Operabl
Railway oriented aproach for your classes. Operabl let you define steps in your class or module to be executed sequentially. Steps can be class methods, procs or other Operabl classes/modules.
Installation
Add this line to your application's Gemfile:
gem 'operabl'
And then execute:
$ bundle
Or install it yourself as:
$ gem install operabl
Usage
Include Operable in your Class/Module. Steps can be class methods, procs or other Operabl class/module
class ProcOp
include Operabl
step ->(ctx) {
ctx[:key] = ctx.params[:pkey]
ctx[:amethod_call] = amethod
}
def self.amethod
return "something else"
end
end
op = ProcOp.call({pkey: "something"})
op.failure?
op.success?
op[:key]
op[:amethod_call]
Steps are Class level methods. This is because steps only work with a context provided, they don't change classes state.
class MethodOp
include Operabl
step :a
def self.a(ctx)
ctx[:key] = ctx.params[:pkey]
end
end
op = MethodOp.call({pkey: "something"})
op.success?
op.result
Another example of an Operabl as a step.
class ComposedOp
include Operabl
step MethodOp
step :b
def self.b(ctx)
ctx.success!({status: 200, response: "OK"})
end
end
op = ComposedOp.call({pkey: "something else"})
op.success?
op[:key]
op.result
The result from #call is a Operabl::Context, it can be passed to a new Operabl call.

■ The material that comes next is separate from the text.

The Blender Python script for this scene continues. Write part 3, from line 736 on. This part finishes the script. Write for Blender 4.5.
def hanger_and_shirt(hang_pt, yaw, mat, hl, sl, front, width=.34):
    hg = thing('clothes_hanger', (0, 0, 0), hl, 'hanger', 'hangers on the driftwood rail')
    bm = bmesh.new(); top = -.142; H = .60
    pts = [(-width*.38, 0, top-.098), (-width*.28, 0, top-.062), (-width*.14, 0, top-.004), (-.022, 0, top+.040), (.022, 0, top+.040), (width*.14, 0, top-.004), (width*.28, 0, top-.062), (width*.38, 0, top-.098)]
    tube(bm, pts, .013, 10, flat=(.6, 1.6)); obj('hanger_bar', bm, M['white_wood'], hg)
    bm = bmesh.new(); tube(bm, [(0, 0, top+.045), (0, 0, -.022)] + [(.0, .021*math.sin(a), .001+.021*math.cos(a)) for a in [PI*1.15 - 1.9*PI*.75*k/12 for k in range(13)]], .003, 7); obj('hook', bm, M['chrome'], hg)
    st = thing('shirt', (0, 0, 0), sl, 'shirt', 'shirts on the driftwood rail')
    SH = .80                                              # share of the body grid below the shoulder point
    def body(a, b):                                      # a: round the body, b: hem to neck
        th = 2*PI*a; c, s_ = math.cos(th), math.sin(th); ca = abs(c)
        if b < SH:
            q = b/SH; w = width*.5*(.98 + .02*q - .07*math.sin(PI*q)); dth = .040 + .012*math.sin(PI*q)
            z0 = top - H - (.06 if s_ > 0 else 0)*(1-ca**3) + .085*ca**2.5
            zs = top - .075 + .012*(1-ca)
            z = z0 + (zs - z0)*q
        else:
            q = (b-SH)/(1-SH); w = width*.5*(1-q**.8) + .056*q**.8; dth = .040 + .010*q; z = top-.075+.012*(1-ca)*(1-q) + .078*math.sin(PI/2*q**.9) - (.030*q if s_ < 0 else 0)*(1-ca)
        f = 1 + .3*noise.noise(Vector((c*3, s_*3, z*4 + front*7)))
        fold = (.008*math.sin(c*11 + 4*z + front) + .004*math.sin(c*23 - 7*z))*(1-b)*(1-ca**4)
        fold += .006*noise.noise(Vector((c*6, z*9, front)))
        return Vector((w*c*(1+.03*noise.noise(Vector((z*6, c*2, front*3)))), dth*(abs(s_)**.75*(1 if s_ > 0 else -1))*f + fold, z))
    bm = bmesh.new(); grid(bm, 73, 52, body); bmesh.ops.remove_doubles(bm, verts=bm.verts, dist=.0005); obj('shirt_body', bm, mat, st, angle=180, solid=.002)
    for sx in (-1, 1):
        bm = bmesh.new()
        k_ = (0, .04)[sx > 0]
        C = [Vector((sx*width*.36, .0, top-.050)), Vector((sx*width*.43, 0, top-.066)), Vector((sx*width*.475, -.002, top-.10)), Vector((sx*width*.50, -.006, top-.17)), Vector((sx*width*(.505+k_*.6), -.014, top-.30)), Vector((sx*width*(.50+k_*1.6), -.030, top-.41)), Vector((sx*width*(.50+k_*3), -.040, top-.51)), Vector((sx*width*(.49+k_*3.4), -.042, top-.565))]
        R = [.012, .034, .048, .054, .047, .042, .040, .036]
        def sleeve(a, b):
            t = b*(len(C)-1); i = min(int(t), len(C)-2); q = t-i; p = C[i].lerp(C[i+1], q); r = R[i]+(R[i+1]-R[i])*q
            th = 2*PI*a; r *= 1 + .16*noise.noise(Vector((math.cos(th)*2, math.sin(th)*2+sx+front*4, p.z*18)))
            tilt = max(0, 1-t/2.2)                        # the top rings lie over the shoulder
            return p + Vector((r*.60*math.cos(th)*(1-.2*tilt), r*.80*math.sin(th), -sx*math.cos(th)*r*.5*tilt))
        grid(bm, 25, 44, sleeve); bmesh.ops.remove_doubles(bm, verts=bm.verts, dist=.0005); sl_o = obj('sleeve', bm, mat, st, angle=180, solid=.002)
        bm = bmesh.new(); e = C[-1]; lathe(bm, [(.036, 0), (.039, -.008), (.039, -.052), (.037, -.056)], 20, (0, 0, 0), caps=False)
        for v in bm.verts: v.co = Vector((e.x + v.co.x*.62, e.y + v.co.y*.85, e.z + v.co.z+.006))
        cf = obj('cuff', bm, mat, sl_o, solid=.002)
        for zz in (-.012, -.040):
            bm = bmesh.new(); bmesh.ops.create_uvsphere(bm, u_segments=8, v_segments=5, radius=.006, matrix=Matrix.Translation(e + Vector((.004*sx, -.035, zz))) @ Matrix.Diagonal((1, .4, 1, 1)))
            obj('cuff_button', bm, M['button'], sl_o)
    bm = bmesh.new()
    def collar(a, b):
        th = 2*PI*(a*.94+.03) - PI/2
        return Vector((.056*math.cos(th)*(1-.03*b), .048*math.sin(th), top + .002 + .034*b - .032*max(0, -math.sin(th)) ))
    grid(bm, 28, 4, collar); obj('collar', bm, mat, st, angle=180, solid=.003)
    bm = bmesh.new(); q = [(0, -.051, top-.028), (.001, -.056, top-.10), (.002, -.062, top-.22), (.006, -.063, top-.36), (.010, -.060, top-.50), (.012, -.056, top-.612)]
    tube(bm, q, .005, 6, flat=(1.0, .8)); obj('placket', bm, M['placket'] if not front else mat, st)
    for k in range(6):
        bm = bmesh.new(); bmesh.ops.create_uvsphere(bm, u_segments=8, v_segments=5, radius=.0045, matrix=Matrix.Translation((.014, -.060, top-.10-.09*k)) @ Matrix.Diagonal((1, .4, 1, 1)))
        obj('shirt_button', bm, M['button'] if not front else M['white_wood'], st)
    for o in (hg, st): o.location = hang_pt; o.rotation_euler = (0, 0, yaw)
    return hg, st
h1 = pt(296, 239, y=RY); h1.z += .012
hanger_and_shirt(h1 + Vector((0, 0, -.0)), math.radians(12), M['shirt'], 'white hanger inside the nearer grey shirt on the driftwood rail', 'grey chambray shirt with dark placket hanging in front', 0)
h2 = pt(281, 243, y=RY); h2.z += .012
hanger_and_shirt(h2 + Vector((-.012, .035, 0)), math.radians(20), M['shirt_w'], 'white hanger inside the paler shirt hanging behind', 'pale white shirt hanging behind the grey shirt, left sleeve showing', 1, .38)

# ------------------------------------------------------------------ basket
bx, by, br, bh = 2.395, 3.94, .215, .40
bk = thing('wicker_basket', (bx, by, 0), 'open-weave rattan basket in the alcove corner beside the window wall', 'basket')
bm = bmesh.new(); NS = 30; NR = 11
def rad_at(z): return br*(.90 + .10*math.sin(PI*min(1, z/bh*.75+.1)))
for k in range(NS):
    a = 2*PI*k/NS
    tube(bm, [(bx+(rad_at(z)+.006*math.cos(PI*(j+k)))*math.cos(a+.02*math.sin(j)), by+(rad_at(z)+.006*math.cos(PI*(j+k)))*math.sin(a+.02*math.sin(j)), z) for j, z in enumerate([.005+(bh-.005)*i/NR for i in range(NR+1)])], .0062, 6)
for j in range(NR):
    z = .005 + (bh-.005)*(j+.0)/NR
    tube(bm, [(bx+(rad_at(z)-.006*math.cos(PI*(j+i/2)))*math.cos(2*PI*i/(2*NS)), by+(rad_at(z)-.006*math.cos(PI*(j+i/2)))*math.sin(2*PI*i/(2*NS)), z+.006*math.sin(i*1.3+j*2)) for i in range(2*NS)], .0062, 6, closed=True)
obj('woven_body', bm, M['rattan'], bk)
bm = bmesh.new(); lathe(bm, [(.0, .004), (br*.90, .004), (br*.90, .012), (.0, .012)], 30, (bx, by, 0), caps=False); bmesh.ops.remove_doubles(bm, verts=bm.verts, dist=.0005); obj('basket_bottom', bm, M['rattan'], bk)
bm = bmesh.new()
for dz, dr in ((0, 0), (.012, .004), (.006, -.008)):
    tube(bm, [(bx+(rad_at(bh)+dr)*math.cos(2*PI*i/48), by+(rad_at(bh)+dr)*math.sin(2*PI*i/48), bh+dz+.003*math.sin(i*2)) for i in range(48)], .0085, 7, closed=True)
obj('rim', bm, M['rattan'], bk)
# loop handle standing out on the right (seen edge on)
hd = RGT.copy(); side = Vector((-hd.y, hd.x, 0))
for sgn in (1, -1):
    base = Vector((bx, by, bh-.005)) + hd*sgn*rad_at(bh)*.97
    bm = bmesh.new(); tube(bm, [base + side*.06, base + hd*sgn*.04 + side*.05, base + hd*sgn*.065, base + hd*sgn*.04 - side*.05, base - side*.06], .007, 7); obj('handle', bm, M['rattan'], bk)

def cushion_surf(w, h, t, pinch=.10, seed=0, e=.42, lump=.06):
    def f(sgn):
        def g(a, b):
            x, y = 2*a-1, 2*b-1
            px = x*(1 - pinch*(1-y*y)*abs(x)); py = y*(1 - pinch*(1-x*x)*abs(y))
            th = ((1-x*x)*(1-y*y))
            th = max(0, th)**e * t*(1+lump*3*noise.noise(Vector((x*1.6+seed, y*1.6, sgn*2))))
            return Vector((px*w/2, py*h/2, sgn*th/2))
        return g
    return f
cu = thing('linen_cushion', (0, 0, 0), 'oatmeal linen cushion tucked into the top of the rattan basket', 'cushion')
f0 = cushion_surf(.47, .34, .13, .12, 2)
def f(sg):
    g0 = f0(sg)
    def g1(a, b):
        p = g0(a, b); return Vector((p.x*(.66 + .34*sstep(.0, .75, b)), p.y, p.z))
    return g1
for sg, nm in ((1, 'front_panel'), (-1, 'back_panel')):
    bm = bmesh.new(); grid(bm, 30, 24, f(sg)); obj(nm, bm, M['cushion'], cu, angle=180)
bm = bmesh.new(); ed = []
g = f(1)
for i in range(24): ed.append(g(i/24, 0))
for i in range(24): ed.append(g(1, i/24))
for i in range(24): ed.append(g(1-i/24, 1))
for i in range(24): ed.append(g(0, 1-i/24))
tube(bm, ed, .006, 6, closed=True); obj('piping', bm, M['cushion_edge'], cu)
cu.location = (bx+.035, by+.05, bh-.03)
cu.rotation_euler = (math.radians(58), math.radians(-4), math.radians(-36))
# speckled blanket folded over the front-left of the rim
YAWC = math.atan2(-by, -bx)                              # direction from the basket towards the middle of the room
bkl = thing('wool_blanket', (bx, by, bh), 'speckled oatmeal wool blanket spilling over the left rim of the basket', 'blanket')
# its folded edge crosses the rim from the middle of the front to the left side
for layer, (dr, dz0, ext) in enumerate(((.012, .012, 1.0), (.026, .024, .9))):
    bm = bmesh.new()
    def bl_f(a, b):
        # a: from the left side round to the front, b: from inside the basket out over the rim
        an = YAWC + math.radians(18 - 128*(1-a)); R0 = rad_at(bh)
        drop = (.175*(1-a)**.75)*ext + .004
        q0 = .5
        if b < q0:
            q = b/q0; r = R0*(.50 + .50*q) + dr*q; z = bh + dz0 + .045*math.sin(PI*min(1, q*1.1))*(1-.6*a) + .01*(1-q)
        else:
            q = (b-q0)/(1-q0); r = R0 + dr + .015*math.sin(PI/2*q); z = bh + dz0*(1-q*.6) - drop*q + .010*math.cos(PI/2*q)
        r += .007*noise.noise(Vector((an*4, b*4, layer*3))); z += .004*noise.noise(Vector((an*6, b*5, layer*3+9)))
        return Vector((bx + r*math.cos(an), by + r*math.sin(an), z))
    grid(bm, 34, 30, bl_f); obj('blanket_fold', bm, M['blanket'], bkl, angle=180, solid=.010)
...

If Operation failed, AnotherOp is not going to succed but it will run any :failure step defined in it.
class AnotherOp
include Operabl
step :a
failure :b
def self.a(ctx)
end
def self.b(ctx)
end
end
op = Operation.call({pkey: "something else"})
op2 = AnotherOp.call(op)
License
The gem is available as open source under the terms of the MIT License.